Lake George, 1922 by Georgia O'Keeffe
From 1918 until 1934, Georgia O'Keeffe lived for part of the year at Alfred Stieglitz'sfamily estate in Lake George, located in New York's Adirondack Park. The thirty-six-acre property was situated along the western shore, in the southern basin of the thirty-mile-long glacial lake popularly known as "the Queen of American lakes." O'Keeffe typically stayed at Lake George from spring to fall and reveled in the discovery of new subject matter while finding respite in the bucolic setting of the Stieglitz property, a former farm. She enjoyed long walks through the wooded hillsides and hikes up Prospect Mountain to take in the spectacular view of the lake's mountain-rimmed waters. In her humble studio, nicknamed the "shanty," O'Keeffe found a place to concentrate on her work without the distractions of city life and the intrusions of the gregarious Stieglitz family who congregated at the lake house in the summer months. In 1923, she enthusiastically wrote to her friend, the writer Sherwood Anderson, "I wish you could see the place here - there is something so perfect about the mountains and the lake and the trees - Sometimes I want to tear it all to pieces - it seems so perfect - but it is really lovely - And when the household is in good running order - and I feel free to work it is very nice."

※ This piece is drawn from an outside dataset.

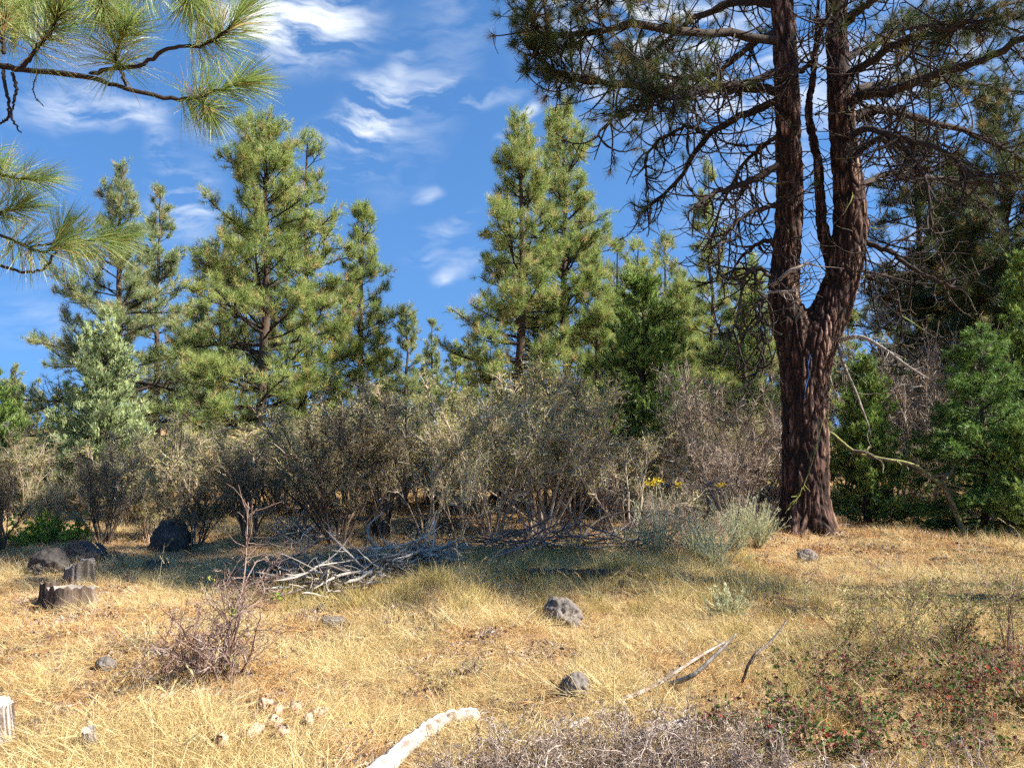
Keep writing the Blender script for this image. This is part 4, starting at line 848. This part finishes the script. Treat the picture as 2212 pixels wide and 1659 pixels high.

The majority of Georgia O'Keeffe's Lake George landscapes follow a similar compositional format of mountains stretching across the upper third of the picture, a long band of water at the center, and a stand of trees in the foreground. In this painting of the lake at dusk, however, O'Keeffe departs from the more familiar landscape composition by removing the shoreline, eliminating all extraneous details, and distilling the mountain and lake scenery to its most elemental forms. The artist pushed the boundaries between the descriptive and the abstract a step further by fusing the mountain and its mirrored image on the surface of the water as one unified abstract design. The image has a dual orientation and can be read horizontally, as a more conventional landscape or, if the canvas were turned on its side, the abstract forms would dominate.